Victory for Garment Workers in the Philippines After Three Months on the Picket Line

In a turn of events that “testifies to the power of international solidarity and supply chain action to fight for workers’ rights in the garment supply chain”, 800 employees of an international garment factory that closed last November won an agreement from their former employers. Their three-month long struggle succeeded with solidarity from labour groups in neighbouring countries like Cambodia, Indonesia and Korea as well as groups that put pressure on the factory’s customers like Gap, JC Penny’s and Kohl’s.

The union believed that the shutdown was a union-busting measure after the workers started organising a year ago and won an agreement from the company. “When workers noticed that machines were being taken out of the factory in the weeks prior to the closure, they started a picket line to prevent further dismantling of the production. It took over three months of continuous picketing to reach an agreement with the management. This agreement stipulates substantial financial assistance on top of the separation pay, the granting of sewing machines for a project initiated by the fired workers and the possibility of rehiring if the factory were to reopen.”

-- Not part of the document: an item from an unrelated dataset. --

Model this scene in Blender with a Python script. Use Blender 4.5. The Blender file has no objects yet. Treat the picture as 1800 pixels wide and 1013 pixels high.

India and Bahrain Consider Scrapping Scheme That Protects Migrant Domestic Workers

The two governments are considering cancelling a scheme that might affect thousands of migrant Indians in Bahrain. The scheme primarily acts as a safety net for women taken to Bahrain to work as domestic help or maids (of which there are currently 15,000). As per the scheme, employers are required to provide a bank guarantee certificate of $2,500 to the Indian embassy in Manama. As Scroll reported, “This aims to protect the domestic worker if an employer fails to pay wages, or the maid is subjected to abuse, such as physical or sexual violence, and requires compensation and financial aid to return home.”

Others:

  • The New York Times’ featured five essays on the theme ‘The Future of Work’, including a section called Meet the Workers, a profile of nine American workers.
  • Rescue efforts in Lviv, Ukraine ongoing after methane gas blast kills eight miners and leaves 20 unaccounted.
  • Scrapping reservation in promotion in Karnataka might result in the demotion of 10,000 Dalit government employees.
  • Update: The NHRC has taken suo moto cognisance of the case of bonded labour in Delhi where boys were rescued from a jeans factory. They were being beaten with hammers among other atrocities.